Greatest gift was the one he didn't get

Real Life

December 25, 2005|By STEPHEN G. HENDERSON

Of all the character-building maxims that parents try to teach -- "waste not, want not," "practice makes perfect," etc. -- none is more initially incomprehensible than "it's better to give than to receive." Just try reasoning this out with a child younger than 10; you might as well be speaking Urdu. Yeah, right. And one scoop of ice cream is better than two.

We're natural-born consumers. It's famously a challenge to wean a baby from the breast, even more so to convince a child that others have wants and needs, too. Learning to share is a shock, and my first jolt occurred on Christmas morning of 1966.

Eight years old, the youngest of five, I was a little savage fighting for my spot at the family trough, with leftovers my mainstay. I read previously owned books, wore my brother Douglas' old clothes, and played with cast-off toys and sports equipment. My siblings still chuckle when recalling a ski trip one spring when I hit a patch of mud, stopped cold, and went flying right out of my boots, which were still several sizes too big. (I fail to see the humor.)

Not poor exactly, we sure weren't rich. Dad was a Baptist preacher, far from a lucrative profession, so we lived Sunday to Sunday on what dropped into the offering plate. Dickensian? Hardly. Our needs were provided for and there was even the occasional restaurant outing, or, yes, a ski trip. Such a splurge, though, was most likely to happen around Christmas, when the congregation collected a supplemental "love offering" for our family.
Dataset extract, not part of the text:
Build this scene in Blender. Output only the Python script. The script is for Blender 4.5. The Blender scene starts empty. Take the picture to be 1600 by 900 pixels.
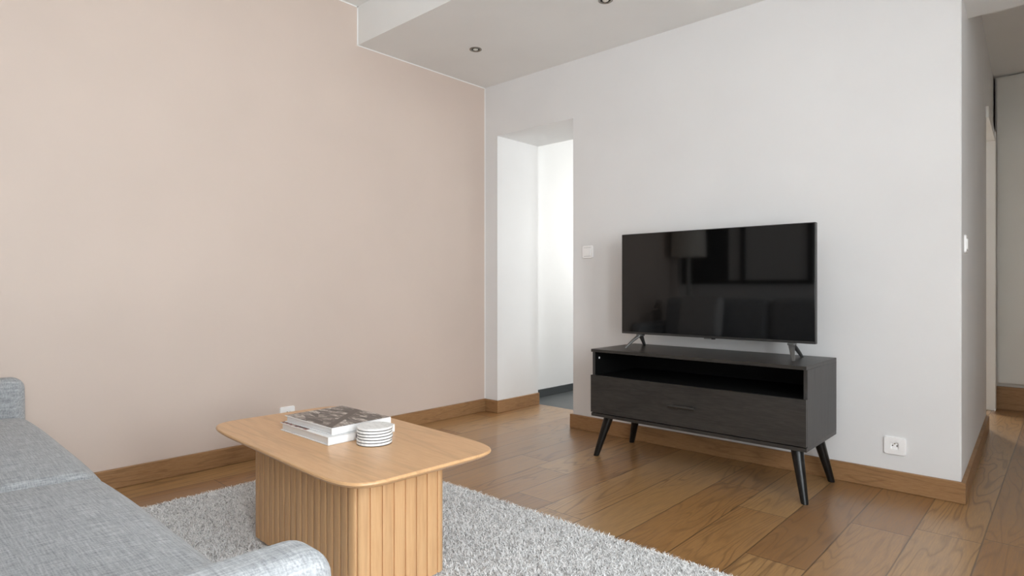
import bpy, bmesh, math, random
import numpy as np
from mathutils import Vector, Matrix
random.seed(4)
rng = np.random.default_rng(7)
SC = bpy.context.scene
COL = SC.collection
PI = math.pi

# ---------------------------------------------------------------- helpers
def lin(c):
    return tuple((x / 255 / 12.92) if x / 255 <= .04045 else ((x / 255 + .055) / 1.055) ** 2.4 for x in c) + (1,)

class NT:
    """tiny node builder"""
    def __init__(s, name):
        s.m = bpy.data.materials.new(name); s.m.use_nodes = True
        s.t = s.m.node_tree; s.b = s.t.nodes['Principled BSDF']
    def n(s, kind, ins=None, **props):
        nd = s.t.nodes.new(kind)
        for k, v in props.items(): setattr(nd, k, v)
        for k, v in (ins or {}).items():
            sock = nd.inputs[k]
            if hasattr(v, 'bl_idname') and hasattr(v, 'outputs'): v = v.outputs[0]
            if isinstance(v, bpy.types.NodeSocket): s.t.links.new(v, sock)
            else: sock.default_value = v
        return nd
    def math(s, op, a, b=0., c=None):
        ins = {0: a, 1: b}
        if c is not None: ins[2] = c
        return s.n('ShaderNodeMath', ins, operation=op).outputs[0]
    def mix(s, f, a, b, mode='MIX'):
        nd = s.t.nodes.new('ShaderNodeMix'); nd.data_type = 'RGBA'; nd.blend_type = mode
        for i, v in ((0, f), (6, a), (7, b)):
            if isinstance(v, bpy.types.NodeSocket): s.t.links.new(v, nd.inputs[i])
            else: nd.inputs[i].default_value = v
        return nd.outputs[2]
    def ramp(s, f, stops):
        nd = s.n('ShaderNodeValToRGB', {0: f}); e = nd.color_ramp.elements
        while len(e) < len(stops): e.new(.5)
        for i, (p, c) in enumerate(stops):
            e[i].position = p; e[i].color = c if len(c) == 4 else tuple(c) + (1,)
        return nd.outputs[0]
    def obj(s):
        return s.n('ShaderNodeTexCoord').outputs['Object']
    def mapped(s, v, scale=(1, 1, 1), loc=(0, 0, 0), rot=(0, 0, 0)):
        return s.n('ShaderNodeMapping', {0: v, 1: loc, 2: rot, 3: scale}).outputs[0]
    def noise(s, v, scale, detail=2., rough=.5, dist=0.):
        return s.n('ShaderNodeTexNoise', {'Vector': v, 'Scale': scale, 'Detail': detail, 'Roughness': rough, 'Distortion': dist}).outputs[0]
    def set(s, **kw):
        for k, v in kw.items():
            k = {'color': 'Base Color', 'rough': 'Roughness', 'metal': 'Metallic', 'spec': 'Specular IOR Level', 'coat': 'Coat Weight', 'coatr': 'Coat Roughness', 'sheen': 'Sheen Weight', 'ior': 'IOR'}[k]
            if isinstance(v, bpy.types.NodeSocket): s.t.links.new(v, s.b.inputs[k])
            else: s.b.inputs[k].default_value = v
        return s
    def bump(s, h, strength=.3, dist=.002):
        nd = s.n('ShaderNodeBump', {'Height': h, 'Strength': strength, 'Distance': dist})
        s.t.links.new(nd.outputs[0], s.b.inputs['Normal']); return s

def paint(name, c, rough=.55, bump=.05, spec=.3):
    m = NT(name); v = m.obj()
    n = m.noise(v, 2.2, 3.)
    m.set(color=m.mix(m.ramp(n, [(.35, (0, 0, 0)), (.7, (1, 1, 1))]), lin(c), lin([x * .985 for x in c])), rough=rough, spec=spec)
    m.bump(m.noise(v, 160., 3.), bump, .001)
    return m.m

def plain(name, c, rough=.4, metal=0., spec=.5, grain=.03):
    m = NT(name); v = m.obj()
    n = m.noise(v, 35., 3.)
    a = lin([max(0, x * (1 - grain)) for x in c]); b = lin([min(255, x * (1 + grain)) for x in c])
    m.set(color=m.mix(n, a, b), rough=rough, metal=metal, spec=spec)
    return m.m

def wood(name, dark, mid, light, stretch, scale=1., rough=.45, bump=.12, lines=.5, spec=.4):
    """stretch: mapping scale per axis (small value = along the grain)"""
    m = NT(name); v = m.obj()
    p = m.mapped(v, stretch)
    big = m.noise(p, 5. * scale, 3., .5, .4)
    saw = m.math('PINGPONG', m.math('MULTIPLY', big, 9.), 1.)
    ln = m.ramp(saw, [(.0, (0, 0, 0)), (.35, (1, 1, 1))])
    fine = m.noise(p, 60. * scale, 4., .65)
    base = m.mix(m.ramp(fine, [(.3, (0, 0, 0)), (.7, (1, 1, 1))]), lin(mid), lin(light))
    f = m.math('MULTIPLY', m.math('SUBTRACT', 1., ln), lines)
    m.set(color=m.mix(f, base, lin(dark)), rough=rough, spec=spec)
    m.bump(fine, bump, .001)
    return m.m

# --- mesh makers -----------------------------------------------------------
def bm_box(bm, x0, x1, y0, y1, z0, z1, r=0., seg=3, edges=None):
    res = bmesh.ops.create_cube(bm, size=1.)
    vs = res['verts']
    for v in vs:
        v.co.x = x0 if v.co.x < 0 else x1; v.co.y = y0 if v.co.y < 0 else y1; v.co.z = z0 if v.co.z < 0 else z1
    if r > 0:
        es = list({e for v in vs for e in v.link_edges})
        if edges: es = [e for e in es if edges(e)]
        bmesh.ops.bevel(bm, geom=es, offset=r, segments=seg, profile=.5, affect='EDGES', clamp_overlap=True)
    return bm
def box(x0, x1, y0, y1, z0, z1, r=0., seg=3, edges=None):
    return bm_box(bmesh.new(), x0, x1, y0, y1, z0, z1, r, seg, edges)
def vertical(e):
    a, b = e.verts; return abs(a.co.z - b.co.z) > 1e-5 and abs(a.co.x - b.co.x) < 1e-6 and abs(a.co.y - b.co.y) < 1e-6

def prism(pts, z0, z1, bm=None):
    bm = bm or bmesh.new()
    a = [bm.verts.new((x, y, z0)) for x, y in pts]; b = [bm.verts.new((x, y, z1)) for x, y in pts]
    n = len(pts)
    bm.faces.new(list(reversed(a))); bm.faces.new(b)
    for i in range(n): bm.faces.new((a[i], a[(i + 1) % n], b[(i + 1) % n], b[i]))
    bmesh.ops.recalc_face_normals(bm, faces=bm.faces[:])
    return bm

def rounded_rect(w, d, r, n=10):
    pts = []
    for cx, cy, a0 in ((w / 2 - r, d / 2 - r, 0), (-w / 2 + r, d / 2 - r, 90), (-w / 2 + r, -d / 2 + r, 180), (w / 2 - r, -d / 2 + r, 270)):
        for k in range(n + 1):
            a = math.radians(a0 + 90 * k / n); pts.append((cx + r * math.cos(a), cy + r * math.sin(a)))
    return pts

def layered(rings, bm=None):
    """rings: list of lists of 3D points with the same count; caps both ends"""
    bm = bm or bmesh.new()
    R = [[bm.verts.new(p) for p in ring] for ring in rings]
    n = len(R[0])
    for a, b in zip(R, R[1:]):
        for i in range(n): bm.faces.new((a[i], a[(i + 1) % n], b[(i + 1) % n], b[i]))
    bm.faces.new(list(reversed(R[0]))); bm.faces.new(R[-1])
    bmesh.ops.recalc_face_normals(bm, faces=bm.faces[:])
    return bm

def lathe(profile, n=48, bm=None, c=(0, 0, 0)):
    rings = [[(c[0] + r * math.cos(2 * PI * k / n), c[1] + r * math.sin(2 * PI * k / n), c[2] + z) for k in range(n)] for r, z in profile]
    return layered(rings, bm)

def taper(p0, p1, r0, r1, n=24, bm=None, flat=True):
    """tapered round bar between two points; flat: ends cut horizontally"""
    p0, p1 = Vector(p0), Vector(p1)
    rings = []
    for p, r in ((p0, r0), (p0.lerp(p1, .02), r0), (p0.lerp(p1, .5), (r0 + r1) / 2), (p0.lerp(p1, .985), r1), (p1, r1 * .9)):
        if flat:
            rings.append([(p.x + r * math.cos(2 * PI * k / n), p.y + r * math.sin(2 * PI * k / n), p.z) for k in range(n)])
        else:
            d = (p1 - p0).normalized(); s = d.orthogonal().normalized(); t = d.cross(s)
            rings.append([tuple(p + s * r * math.cos(2 * PI * k / n) + t * r * math.sin(2 * PI * k / n)) for k in range(n)])
    return layered(rings, bm)

def soft_block(w, d, h, r, crown=(0, 0, 0), inner=12, rs=7, wrinkle=0.):
    """upholstered block centred on the origin: rounded edges, faces bulging by crown (x,y,z)"""
    def samples(L):
        a = [-L / 2 + r * (1 - math.cos(PI / 2 * k / rs)) for k in range(rs)]
        b = list(np.linspace(-L / 2 + r, L / 2 - r, inner + 1))
        return a + b + [-x for x in reversed(a)]
    X, Y, Z = samples(w), samples(d), samples(h)
    bm = bmesh.new(); V = {}
    def vert(i, j, k):
        if (i, j, k) in V: return V[i, j, k]
        p = Vector((X[i], Y[j], Z[k]))
        q = Vector((max(-w / 2 + r, min(w / 2 - r, p.x)), max(-d / 2 + r, min(d / 2 - r, p.y)), max(-h / 2 + r, min(h / 2 - r, p.z))))
        dv = p - q
        if dv.length > 1e-9: p = q + dv.normalized() * r
        nx, ny, nz = 2 * p.x / w, 2 * p.y / d, 2 * p.z / h
        s = lambda t: max(0, 1 - t * t)
        o = Vector((crown[0] * nx * s(ny) * s(nz), crown[1] * ny * s(nx) ** .5 * s(nz), crown[2] * nz * s(nx) ** .3 * s(ny) ** .45))
        if wrinkle: o += Vector((0, 0, wrinkle * math.sin(p.x * 9 + 1.3 * math.sin(p.y * 7)) * math.cos(p.y * 8)))
        V[i, j, k] = bm.verts.new(p + o); return V[i, j, k]
    nx, ny, nz = len(X) - 1, len(Y) - 1, len(Z) - 1
    def quad(*c): bm.faces.new([vert(*x) for x in c])
    for i in range(nx):
        for j in range(ny):
            for k in (0, nz): quad((i, j, k), (i + 1, j, k), (i + 1, j + 1, k), (i, j + 1, k))
    for i in range(nx):
        for k in range(nz):
            for j in (0, ny): quad((i, j, k), (i + 1, j, k), (i + 1, j, k + 1), (i, j, k + 1))
    for j in range(ny):
        for k in range(nz):
            for i in (0, nx): quad((i, j, k), (i, j + 1, k), (i, j + 1, k + 1), (i, j, k + 1))
    bmesh.ops.recalc_face_normals(bm, faces=bm.faces[:])
    return bm

def move(bm, x=0, y=0, z=0, rot=None):
    if rot is not None: bmesh.ops.transform(bm, matrix=rot, verts=bm.verts[:])
    bmesh.ops.translate(bm, vec=(x, y, z), verts=bm.verts[:]); return bm

def obj(name, bm, mat, parent=None, loc=(0, 0, 0), smooth=40, label=None):
    me = bpy.data.meshes.new(name); bm.to_mesh(me); bm.free()
    if smooth:
        me.polygons.foreach_set('use_smooth', [True] * len(me.polygons))
        me.set_sharp_from_angle(angle=math.radians(smooth))
    o = bpy.data.objects.new(name, me); COL.objects.link(o)
    me.materials.append(mat); o.location = loc
    if parent: o.parent = parent
    if label: o['label'] = label
    if smooth:
        w = o.modifiers.new('weighted_normals', 'WEIGHTED_NORMAL'); w.keep_sharp = True; w.weight = 80
    return o
def tag(o, label, cat, group=None):
    o['label'] = label; o['category'] = cat
    if group: o['group'] = group
    return o
def thing(name, label, cat, loc, rz=0., group=None):
    o = bpy.data.objects.new(name, None); COL.objects.link(o)
    o.location = loc; o.rotation_euler = (0, 0, rz); o.empty_display_size = .1
    return tag(o, label, cat, group)
def struct(name, bm, mat, parent=None, smooth=0):
    o = obj(name, bm, mat, parent, smooth=smooth)
    if not parent: o['kind'] = 'structure'
    return o

# ---------------------------------------------------------------- materials
M_white = paint('white_wall_paint', (230, 230, 230))
M_ceil = paint('ceiling_paint', (238, 239, 238))
M_pink = paint('pink_wall_paint', (211, 195, 184))
M_trim = paint('gloss_white_trim', (240, 240, 238), .35)
M_plastic = plain('white_plastic', (248, 248, 248), .3, grain=.005)
M_plasticgrey = plain('grey_plastic_shadow_gap', (150, 150, 150), .5)
M_pin = plain('pin_metal', (170, 165, 150), .3, 1.)
M_hole = plain('dark_hole', (18, 18, 18), .7)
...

It probably never totaled much, yet this annual windfall brought out my greediest, grubbiest instincts about what was, for me, the true meaning of Christmas. Getting gifts! Not second- or third-hand things, mind you, but shiny new ones, all for me, just me! Months before the love offering, I'd be half-narcotized with expectant lust for whatever was then my object of adoration: a sweater, perhaps, or a skateboard.

In 1966, it was definitely Davy, as in Davy Jones, the lead singer of The Monkees. Their television show premiered that September on NBC and, by year's end, I was a Davy slave. On Christmas Eve, I slept fitfully. Forget sugar plums. Visions of Davy were dancing through my head, as I soon would be, too, while listening to my new Monkees record or swinging my Monkees lunchbox.
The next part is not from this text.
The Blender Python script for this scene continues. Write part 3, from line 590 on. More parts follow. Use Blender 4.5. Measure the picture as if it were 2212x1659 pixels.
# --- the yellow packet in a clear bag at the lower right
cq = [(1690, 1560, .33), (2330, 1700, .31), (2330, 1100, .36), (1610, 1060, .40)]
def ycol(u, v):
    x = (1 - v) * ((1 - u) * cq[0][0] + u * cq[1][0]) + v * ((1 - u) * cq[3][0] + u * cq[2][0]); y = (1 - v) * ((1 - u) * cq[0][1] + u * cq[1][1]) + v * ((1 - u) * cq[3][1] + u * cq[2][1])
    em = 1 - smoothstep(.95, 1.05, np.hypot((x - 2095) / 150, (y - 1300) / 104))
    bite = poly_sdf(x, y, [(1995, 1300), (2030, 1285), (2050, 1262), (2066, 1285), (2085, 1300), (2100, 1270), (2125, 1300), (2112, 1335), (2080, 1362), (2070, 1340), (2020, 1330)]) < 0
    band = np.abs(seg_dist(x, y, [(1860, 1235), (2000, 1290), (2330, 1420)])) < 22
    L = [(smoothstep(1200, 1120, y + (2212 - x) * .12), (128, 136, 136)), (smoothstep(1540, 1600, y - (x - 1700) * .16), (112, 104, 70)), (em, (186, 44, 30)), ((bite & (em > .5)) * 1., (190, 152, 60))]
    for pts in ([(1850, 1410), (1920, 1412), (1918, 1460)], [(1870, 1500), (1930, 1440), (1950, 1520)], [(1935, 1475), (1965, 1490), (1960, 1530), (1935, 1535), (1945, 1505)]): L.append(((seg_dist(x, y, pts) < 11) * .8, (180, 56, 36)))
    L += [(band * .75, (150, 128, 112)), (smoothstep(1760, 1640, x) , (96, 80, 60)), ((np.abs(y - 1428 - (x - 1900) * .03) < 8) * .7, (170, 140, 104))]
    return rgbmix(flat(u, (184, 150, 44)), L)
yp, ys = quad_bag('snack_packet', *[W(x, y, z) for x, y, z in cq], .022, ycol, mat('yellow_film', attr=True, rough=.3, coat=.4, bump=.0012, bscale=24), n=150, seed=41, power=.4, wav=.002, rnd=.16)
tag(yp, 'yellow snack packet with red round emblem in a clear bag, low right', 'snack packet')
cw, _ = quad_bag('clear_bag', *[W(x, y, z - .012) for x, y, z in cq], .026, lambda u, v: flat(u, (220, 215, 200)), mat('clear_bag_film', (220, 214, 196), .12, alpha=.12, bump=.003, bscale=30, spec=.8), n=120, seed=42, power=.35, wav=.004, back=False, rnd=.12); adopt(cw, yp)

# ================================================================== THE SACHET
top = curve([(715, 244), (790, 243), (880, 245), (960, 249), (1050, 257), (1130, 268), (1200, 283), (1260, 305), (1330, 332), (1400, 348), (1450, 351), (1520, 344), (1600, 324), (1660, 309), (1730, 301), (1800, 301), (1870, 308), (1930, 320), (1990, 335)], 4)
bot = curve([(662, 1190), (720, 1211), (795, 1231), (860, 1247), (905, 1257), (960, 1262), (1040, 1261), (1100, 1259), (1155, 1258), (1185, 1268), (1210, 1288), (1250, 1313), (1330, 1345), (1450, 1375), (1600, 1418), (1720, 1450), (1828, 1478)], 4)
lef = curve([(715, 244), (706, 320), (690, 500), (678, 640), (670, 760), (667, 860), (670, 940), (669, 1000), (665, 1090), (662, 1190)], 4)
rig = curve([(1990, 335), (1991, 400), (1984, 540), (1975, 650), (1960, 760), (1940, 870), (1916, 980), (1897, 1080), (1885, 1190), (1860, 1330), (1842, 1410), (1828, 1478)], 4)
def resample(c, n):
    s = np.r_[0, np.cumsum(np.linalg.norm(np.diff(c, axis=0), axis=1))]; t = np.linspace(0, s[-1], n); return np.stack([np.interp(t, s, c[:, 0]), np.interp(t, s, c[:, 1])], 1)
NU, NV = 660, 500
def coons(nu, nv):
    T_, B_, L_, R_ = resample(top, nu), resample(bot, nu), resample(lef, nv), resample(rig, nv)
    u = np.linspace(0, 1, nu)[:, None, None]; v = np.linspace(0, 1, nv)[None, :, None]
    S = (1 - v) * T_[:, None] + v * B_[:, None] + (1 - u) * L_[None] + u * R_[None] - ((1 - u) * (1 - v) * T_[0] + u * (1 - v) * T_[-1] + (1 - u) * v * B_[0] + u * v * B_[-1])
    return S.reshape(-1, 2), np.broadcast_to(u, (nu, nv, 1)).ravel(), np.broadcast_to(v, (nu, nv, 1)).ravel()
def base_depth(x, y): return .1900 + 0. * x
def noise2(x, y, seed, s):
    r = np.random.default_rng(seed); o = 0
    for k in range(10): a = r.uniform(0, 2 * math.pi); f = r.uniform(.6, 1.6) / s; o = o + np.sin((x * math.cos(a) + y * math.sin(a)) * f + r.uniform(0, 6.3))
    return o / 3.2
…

Santa was scarcely mentioned in our religious household. I knew full well where presents came from -- God's generosity as manifested by Mom and Dad. When they gathered us around the tree the next morning, I noticed it had the usual quantity of lights and tinsel, but -- strangely -- not nearly as many packages beneath.

After some ominous throat-clearing, Dad explained that there had been an earthquake in Chile. Or, a mudslide in Honduras. Truthfully, I don't recall what exactly the tragedy was or where it occurred. Maybe I never heard. In my head, I was probably humming a Monkees melody and nearly missed the next news. After much prayer, Mom and Dad decided our family should share the suffering and so they'd donated the "love offering" to buy blankets for those in need. My three sisters blinked. Their mini-skirts and go-go boots gone. Doug swallowed hard. No lacrosse stick for him.

But an 8-year-old doesn't understand a quid pro quo. I didn't know where Honduras (or Chile) was, nor did I care. Blankets? It seemed ridiculous. Everyone has a blanket! And what if they don't ... what does that have to do with me?

Clumsy of Mom and Dad to present things this way. Then again, reality is clumsy. Some kids get to drool over pop-star paraphernalia; others are swallowed up by mud. Years would pass before I could fully comprehend this inequity. When I did, though, it seemed an important gift indeed. And a durable one.

The other day, in fact, I was out shopping and noticed The Monkees television show is now on DVD. How hilarious! I reached out, nearly dumbstruck as I'd been as a child, but my hand froze mid-air. The recent earthquake in Pakistan intruded on my cheer, as did Hurricane Katrina and Darfur. Sorry, Davy. Someone probably needs a blanket.


Stephen G. Henderson is a freelance writer in New York.